Le policier n’aurait pas dû sortir son arme estime le tribunal
Le tribunal estime que la version du policier a été constante. Il n’a pas essayé de dissimuler qu’il était l’auteur d’un coup de feu. Le tribunal estime que la version des faits du policier est vraisemblable et qu’aucun argument sérieux ne vient la contredire de manière décisive. Il s’agit donc pour le tribunal d’un tir accidentel causé par une embardée de la voiture de police causée elle-même par une embardée de la camionnette de migrants.

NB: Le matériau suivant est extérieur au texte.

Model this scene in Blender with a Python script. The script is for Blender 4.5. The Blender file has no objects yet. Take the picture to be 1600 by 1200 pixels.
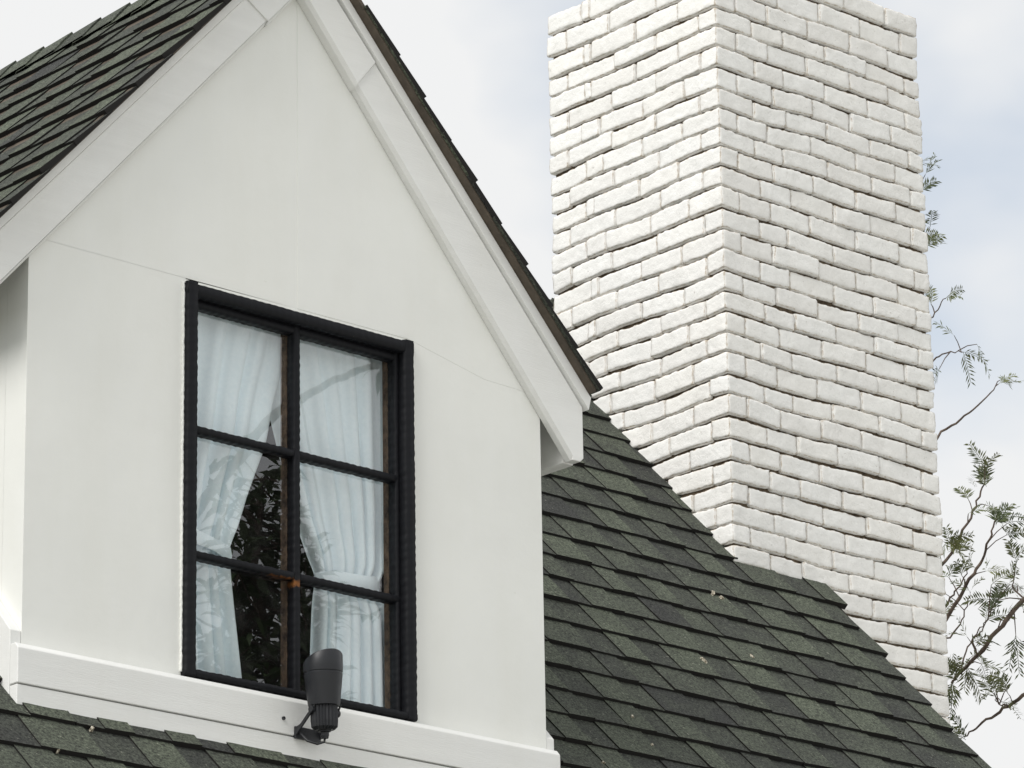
import bpy, bmesh, math, random
from mathutils import Vector, Matrix, noise
import numpy as np

random.seed(7)
sc = bpy.context.scene
COL = sc.collection
R = math.radians

# ------------------------------------------------------------------ camera
YAW, PIT, ROL, FPX = R(42.22), R(18.607), R(-1.012), 6896.0
fw = Vector((math.sin(YAW)*math.cos(PIT), math.cos(YAW)*math.cos(PIT), math.sin(PIT)))
r0 = Vector((math.cos(YAW), -math.sin(YAW), 0)); u0 = r0.cross(fw)
rt = r0*math.cos(ROL) + u0*math.sin(ROL); up = u0*math.cos(ROL) - r0*math.sin(ROL)
CAM = Vector((-7.075, -8.663, 1.6))
cam = bpy.data.cameras.new('camera'); cam.sensor_width = 36; cam.lens = FPX/1600*36
cam.clip_start = 0.1; cam.clip_end = 2000
cobj = bpy.data.objects.new('camera', cam); COL.objects.link(cobj)
cobj.matrix_world = Matrix(((rt.x, up.x, -fw.x, CAM.x), (rt.y, up.y, -fw.y, CAM.y), (rt.z, up.z, -fw.z, CAM.z), (0, 0, 0, 1)))
sc.camera = cobj

def at(px, py, dist):                       # surveyed point: photo pixel + distance from the camera
    d = fw + rt*((px-800)/FPX) - up*((py-600)/FPX)
    return CAM + d.normalized()*dist
def pix(p):
    q = Vector(p)-CAM; z = q.dot(fw)
    return 800+FPX*q.dot(rt)/z, 600-FPX*q.dot(up)/z

# ------------------------------------------------------------------ sky, sun, exposure
SUN_AZ, SUN_EL = R(-98), R(43)             # azimuth from +Y clockwise
w = bpy.data.worlds.new('World'); sc.world = w; w.use_nodes = True
nt = w.node_tree; nt.nodes.clear()
def N(t, **kw):
    n = nt.nodes.new(t)
    for k, v in kw.items(): setattr(n, k, v)
    return n
sky = N('ShaderNodeTexSky', sky_type='NISHITA', sun_disc=False)
sky.sun_elevation = SUN_EL; sky.sun_rotation = SUN_AZ; sky.dust_density = 1.0; sky.ozone_density = 1.0
tc = N('ShaderNodeTexCoord')
n1 = N('ShaderNodeTexNoise'); n1.inputs['Scale'].default_value = 5.5; n1.inputs['Detail'].default_value = 5; n1.inputs['Roughness'].default_value = .5
mp = N('ShaderNodeMapping'); mp.inputs['Location'].default_value = (6.5787, .8575, -3.5956); mp.inputs['Scale'].default_value = (1, 1, 1.6)
ramp = N('ShaderNodeValToRGB'); ramp.color_ramp.elements[0].position = .33; ramp.color_ramp.elements[0].color = (.66, .66, .66, 1)
ramp.color_ramp.elements[1].position = .475; ramp.color_ramp.elements[1].color = (1, 1, 1, 1)
n2 = N('ShaderNodeTexNoise'); n2.inputs['Scale'].default_value = 9; n2.inputs['Detail'].default_value = 4
cl = N('ShaderNodeMixRGB'); cl.inputs[1].default_value = (7.85, 7.95, 8.05, 1); cl.inputs[2].default_value = (8.3, 8.3, 8.25, 1)
mx = N('ShaderNodeMixRGB'); bg = N('ShaderNodeBackground'); bg.inputs['Strength'].default_value = .1
out = N('ShaderNodeOutputWorld')
L = nt.links.new
L(tc.outputs['Generated'], mp.inputs[0]); L(mp.outputs[0], n1.inputs['Vector']); L(mp.outputs[0], n2.inputs['Vector'])
L(n1.outputs['Fac'], ramp.inputs[0]); L(n2.outputs['Fac'], cl.inputs[0])
L(ramp.outputs[0], mx.inputs[0]); tn = N('ShaderNodeMixRGB', blend_type='MULTIPLY'); tn.inputs[0].default_value = 1; tn.inputs[2].default_value = (.60, 1.10, 1.30, 1)
L(sky.outputs[0], tn.inputs[1]); L(tn.outputs[0], mx.inputs[1]); L(cl.outputs[0], mx.inputs[2])
L(mx.outputs[0], bg.inputs[0]); L(bg.outputs[0], out.inputs[0])

sl = bpy.data.lights.new('sun', 'SUN'); sl.energy = 2.6; sl.angle = R(32); sl.color = (1, .975, .945)
so = bpy.data.objects.new('sun', sl); COL.objects.link(so)
sdir = Vector((math.sin(SUN_AZ)*math.cos(SUN_EL), math.cos(SUN_AZ)*math.cos(SUN_EL), math.sin(SUN_EL)))
so.rotation_euler = sdir.to_track_quat('Z', 'Y').to_euler(); so.location = (-6, 0, 14)
sc.view_settings.view_transform = 'Standard'; sc.view_settings.look = 'None'
sc.view_settings.exposure = 0.13; sc.view_settings.gamma = 1

# ------------------------------------------------------------------ materials
def mat(name, col, rough=.6, spec=.3):
    m = bpy.data.materials.new(name); m.use_nodes = True
    b = m.node_tree.nodes['Principled BSDF']
    b.inputs['Base Color'].default_value = (*col, 1); b.inputs['Roughness'].default_value = rough
    b.inputs['Specular IOR Level'].default_value = spec
    return m, m.node_tree, b
def node(t, kind, **inp):
    n = t.nodes.new(kind)
    for k, v in inp.items(): n.inputs[k].default_value = v
    return n
def ramp_(t, a, b, ca, cb):
    n = t.nodes.new('ShaderNodeValToRGB'); e = n.color_ramp.elements
    e[0].position = a; e[1].position = b; e[0].color = ca; e[1].color = cb
    return n
def bump(t, b, height_out, strength, dist):
    n = node(t, 'ShaderNodeBump', Strength=strength, Distance=dist)
    t.links.new(height_out, n.inputs['Height']); t.links.new(n.outputs[0], b.inputs['Normal'])
    return n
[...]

Conséquences prévisibles des risques pour les passagers
Mais pour le tribunal, il n’y a aucune proportionnalité entre le danger que représentait la camionnette et le risque pris en sortant son arme. L’absence de formation n’est pas de nature à excuser le policier qui n’aurait pas dû en pareilles circonstances sortir son arme. Concernant l’absence de formation, cela aurait dû inciter le policier à d’autant plus de prudence. Pour le tribunal, les conséquences possibles (perte de contrôle de la camionnette, éventuel ricochet de la balle) étaient prévisibles et sans commune mesure avec l’objectif d’arrêter le véhicule. L’objectif de stopper le véhicule aurait pu être atteint autrement (barrage par exemple).
Le décès de Mawda en lien direct avec le tir policier
En plus, la camionnette roulait à une certaine vitesse, viser le pneu comportait un risque important pour les occupants de la camionnette et le reste des usagers de la route. D’autre part, le risque que le projectile soit dévié de sa trajectoire était grand et mettait aussi en péril les occupants et les usagers de la route. Pour la présidente " Il apparaît hasardeux de compter sur son habileté ou la chance pour viser le pneu alors que les véhicules roulaient à une vitesse appréciable ". En conséquence, la faute est établie ainsi que le lien direct. Sans cette faute, il n’y aurait pas eu le décès de la victime.